The fate of designers today is no different from Baggio’s. You create hundreds of successful works, elevate a brand, and build an identity; yet at the end of the day, your entire shift is spent trying to explain yourself to minds that only see a small "missing" detail or the "empty side."
Closed Rooms, Restricted Minds When we look at the industry today, we are faced with unemployment, pressure, and a process we can call "silent bullying." Designers, who keep companies afloat, are virtually locked in a room and expected to create a miracle.
How can a mind expand while looking at the same four walls, at the same desk, five days a week in the same loop? Design is not just a production process; it is a nutritional process. Seeing, traveling, touching, breathing... These are not luxuries; they are the raw materials of design.
Expectation of Efficiency Without Investment The truth is, while firms expect maximum efficiency from the designer, they avoid investing in them. Producing "better" with the same environment, the same limits, and the same perspectives is an impossible equation.
A designer is not just an employee; they are the brand's window to the world. And perspectives develop not by being closed, but by being opened. The free talent that brought Baggio to the final only shone when it found space. Confining a designer to a room is the same as confining them to the penalty spot.

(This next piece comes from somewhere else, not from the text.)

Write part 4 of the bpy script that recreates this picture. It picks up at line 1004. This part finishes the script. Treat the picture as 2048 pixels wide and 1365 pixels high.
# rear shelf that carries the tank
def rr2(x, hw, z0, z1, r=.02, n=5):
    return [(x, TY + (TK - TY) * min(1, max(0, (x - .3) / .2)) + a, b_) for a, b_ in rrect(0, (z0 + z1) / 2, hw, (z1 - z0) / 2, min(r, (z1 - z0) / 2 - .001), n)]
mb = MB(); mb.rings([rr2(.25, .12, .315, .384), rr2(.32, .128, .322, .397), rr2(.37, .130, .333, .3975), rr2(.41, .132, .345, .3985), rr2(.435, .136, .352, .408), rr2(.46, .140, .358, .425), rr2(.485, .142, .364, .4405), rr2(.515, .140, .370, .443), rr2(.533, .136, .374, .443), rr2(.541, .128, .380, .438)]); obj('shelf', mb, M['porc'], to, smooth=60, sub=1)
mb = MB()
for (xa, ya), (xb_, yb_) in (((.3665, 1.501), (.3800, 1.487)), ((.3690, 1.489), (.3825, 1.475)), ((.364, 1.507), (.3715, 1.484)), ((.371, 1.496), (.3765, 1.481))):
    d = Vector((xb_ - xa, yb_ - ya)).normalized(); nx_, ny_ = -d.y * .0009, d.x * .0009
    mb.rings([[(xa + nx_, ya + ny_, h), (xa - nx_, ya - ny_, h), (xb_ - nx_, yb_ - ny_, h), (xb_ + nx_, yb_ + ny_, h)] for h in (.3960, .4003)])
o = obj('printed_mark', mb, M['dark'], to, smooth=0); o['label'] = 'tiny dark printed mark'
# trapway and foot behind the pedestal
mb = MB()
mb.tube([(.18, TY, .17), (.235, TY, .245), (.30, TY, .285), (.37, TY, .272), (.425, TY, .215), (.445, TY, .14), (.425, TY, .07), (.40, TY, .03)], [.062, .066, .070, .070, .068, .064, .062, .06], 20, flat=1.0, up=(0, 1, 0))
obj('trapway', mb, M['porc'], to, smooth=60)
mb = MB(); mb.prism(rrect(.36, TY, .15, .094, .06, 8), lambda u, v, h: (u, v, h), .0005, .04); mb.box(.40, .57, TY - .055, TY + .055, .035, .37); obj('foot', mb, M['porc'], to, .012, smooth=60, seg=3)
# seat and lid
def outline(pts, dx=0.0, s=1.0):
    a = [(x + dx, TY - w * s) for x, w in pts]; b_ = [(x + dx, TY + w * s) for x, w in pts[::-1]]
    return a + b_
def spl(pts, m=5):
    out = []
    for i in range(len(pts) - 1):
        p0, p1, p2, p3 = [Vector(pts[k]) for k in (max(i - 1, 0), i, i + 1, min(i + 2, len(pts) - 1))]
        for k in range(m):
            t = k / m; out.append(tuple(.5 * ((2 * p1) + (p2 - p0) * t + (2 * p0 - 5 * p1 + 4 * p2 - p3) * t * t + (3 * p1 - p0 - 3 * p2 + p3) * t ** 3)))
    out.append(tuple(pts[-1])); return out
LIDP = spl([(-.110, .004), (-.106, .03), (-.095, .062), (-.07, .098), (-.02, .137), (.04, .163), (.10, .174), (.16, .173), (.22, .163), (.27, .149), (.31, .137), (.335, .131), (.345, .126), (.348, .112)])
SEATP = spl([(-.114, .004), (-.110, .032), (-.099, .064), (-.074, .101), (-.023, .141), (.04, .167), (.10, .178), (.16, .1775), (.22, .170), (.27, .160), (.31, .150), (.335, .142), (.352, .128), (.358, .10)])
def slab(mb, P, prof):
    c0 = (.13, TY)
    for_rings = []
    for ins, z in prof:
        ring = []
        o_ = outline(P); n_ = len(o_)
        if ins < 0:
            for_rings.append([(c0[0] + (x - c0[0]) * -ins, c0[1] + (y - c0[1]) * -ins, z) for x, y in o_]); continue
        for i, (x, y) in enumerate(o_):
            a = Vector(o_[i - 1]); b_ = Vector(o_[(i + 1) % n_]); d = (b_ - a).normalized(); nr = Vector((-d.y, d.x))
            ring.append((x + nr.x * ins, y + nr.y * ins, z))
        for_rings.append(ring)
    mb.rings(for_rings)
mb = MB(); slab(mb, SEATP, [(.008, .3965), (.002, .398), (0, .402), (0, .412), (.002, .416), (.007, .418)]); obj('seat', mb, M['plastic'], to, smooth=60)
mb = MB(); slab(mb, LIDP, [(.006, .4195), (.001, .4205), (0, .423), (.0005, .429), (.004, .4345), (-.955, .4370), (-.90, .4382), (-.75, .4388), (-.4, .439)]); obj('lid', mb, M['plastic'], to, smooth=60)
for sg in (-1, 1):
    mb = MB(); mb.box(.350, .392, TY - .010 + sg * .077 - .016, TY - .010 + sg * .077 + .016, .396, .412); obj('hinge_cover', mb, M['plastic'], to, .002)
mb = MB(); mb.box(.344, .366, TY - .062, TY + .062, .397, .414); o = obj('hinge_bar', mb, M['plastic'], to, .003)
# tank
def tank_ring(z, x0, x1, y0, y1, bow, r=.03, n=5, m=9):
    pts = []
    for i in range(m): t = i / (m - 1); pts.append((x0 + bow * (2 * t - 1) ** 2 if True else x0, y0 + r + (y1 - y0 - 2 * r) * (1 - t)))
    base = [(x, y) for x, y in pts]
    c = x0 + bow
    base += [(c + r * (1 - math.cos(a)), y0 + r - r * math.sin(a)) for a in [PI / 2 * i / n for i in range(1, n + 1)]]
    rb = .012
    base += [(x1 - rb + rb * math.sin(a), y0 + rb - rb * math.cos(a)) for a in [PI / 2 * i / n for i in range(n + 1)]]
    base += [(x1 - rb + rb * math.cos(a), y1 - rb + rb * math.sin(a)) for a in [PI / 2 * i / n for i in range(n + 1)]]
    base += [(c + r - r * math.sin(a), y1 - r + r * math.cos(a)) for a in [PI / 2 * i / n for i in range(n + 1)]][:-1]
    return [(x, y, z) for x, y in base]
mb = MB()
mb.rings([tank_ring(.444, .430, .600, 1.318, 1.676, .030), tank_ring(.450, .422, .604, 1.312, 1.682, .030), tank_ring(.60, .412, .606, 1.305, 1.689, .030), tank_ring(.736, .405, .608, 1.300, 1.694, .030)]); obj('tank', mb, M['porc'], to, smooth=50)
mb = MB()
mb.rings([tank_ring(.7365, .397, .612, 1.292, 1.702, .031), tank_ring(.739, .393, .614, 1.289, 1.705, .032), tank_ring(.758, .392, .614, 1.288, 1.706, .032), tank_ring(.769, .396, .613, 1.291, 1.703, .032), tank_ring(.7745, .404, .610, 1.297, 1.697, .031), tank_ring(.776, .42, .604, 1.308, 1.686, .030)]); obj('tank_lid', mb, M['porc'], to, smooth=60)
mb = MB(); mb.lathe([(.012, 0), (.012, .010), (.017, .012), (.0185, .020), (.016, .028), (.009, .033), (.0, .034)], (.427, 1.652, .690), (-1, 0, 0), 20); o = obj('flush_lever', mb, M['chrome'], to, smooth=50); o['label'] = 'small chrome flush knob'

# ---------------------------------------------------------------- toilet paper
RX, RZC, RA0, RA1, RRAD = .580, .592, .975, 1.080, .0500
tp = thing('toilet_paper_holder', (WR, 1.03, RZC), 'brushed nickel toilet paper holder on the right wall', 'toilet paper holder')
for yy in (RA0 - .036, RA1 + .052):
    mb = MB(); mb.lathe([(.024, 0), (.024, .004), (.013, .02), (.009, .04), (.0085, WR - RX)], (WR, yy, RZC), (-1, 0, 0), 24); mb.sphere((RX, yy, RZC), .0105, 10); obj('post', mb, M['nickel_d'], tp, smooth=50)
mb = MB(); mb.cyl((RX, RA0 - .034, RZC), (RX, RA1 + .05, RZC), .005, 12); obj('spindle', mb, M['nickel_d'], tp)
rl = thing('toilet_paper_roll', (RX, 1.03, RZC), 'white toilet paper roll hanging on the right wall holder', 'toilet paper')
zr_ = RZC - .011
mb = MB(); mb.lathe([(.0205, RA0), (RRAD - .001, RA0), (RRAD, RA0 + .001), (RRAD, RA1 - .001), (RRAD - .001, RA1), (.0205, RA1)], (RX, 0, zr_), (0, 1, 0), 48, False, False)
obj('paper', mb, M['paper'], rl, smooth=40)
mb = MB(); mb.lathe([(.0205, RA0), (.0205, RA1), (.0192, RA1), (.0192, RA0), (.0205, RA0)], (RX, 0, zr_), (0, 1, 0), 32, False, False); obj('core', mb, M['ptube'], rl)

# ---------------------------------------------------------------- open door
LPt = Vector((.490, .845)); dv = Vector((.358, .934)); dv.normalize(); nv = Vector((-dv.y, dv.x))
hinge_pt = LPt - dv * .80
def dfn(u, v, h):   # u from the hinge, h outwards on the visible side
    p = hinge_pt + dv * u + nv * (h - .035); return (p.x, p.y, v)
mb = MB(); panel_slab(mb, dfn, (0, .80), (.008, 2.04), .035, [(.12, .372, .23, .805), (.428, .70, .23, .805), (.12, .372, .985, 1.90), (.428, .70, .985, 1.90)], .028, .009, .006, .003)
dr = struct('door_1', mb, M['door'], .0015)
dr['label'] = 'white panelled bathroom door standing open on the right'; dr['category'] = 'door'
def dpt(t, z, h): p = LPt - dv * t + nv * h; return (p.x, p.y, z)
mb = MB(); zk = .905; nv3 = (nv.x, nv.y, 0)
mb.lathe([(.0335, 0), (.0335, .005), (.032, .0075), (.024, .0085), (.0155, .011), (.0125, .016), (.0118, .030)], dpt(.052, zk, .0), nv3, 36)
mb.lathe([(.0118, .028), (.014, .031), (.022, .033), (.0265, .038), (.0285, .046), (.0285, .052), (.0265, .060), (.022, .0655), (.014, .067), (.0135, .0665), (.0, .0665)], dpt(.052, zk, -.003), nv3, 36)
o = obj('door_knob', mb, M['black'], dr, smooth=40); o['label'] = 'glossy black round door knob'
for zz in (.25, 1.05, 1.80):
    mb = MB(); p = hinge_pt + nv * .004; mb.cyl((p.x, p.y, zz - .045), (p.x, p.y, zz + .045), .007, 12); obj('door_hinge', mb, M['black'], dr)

Time to Change Direction Perhaps it is time to change direction. We must stop obsessively searching for flaws on the empty side and remember the full side. To see what works, to accept what creates value, and most importantly: to give the person producing this value the space they deserve.
Because the full side of the glass is not just an optimistic outlook; it is the sacred point where creativity begins. If we lose that, nothing else matters. If you see a designer only as a "mistake-prone machine" or an "operator rushing orders," tomorrow we won't find a single drop of water to defend in that glass. Because what fills the glass is not technical skill, but that person's desire to create.
Now we must decide: Will we drown in flaws, or will we see the jewel that transcends those flaws and make room for it?
Remember; the world turns not with those who only judge results, but with the courage of those who run tirelessly to that penalty spot. Let designers open up to the world instead of being trapped in a room. Because only a free mind can make the glass overflow without needing to explain why it is full.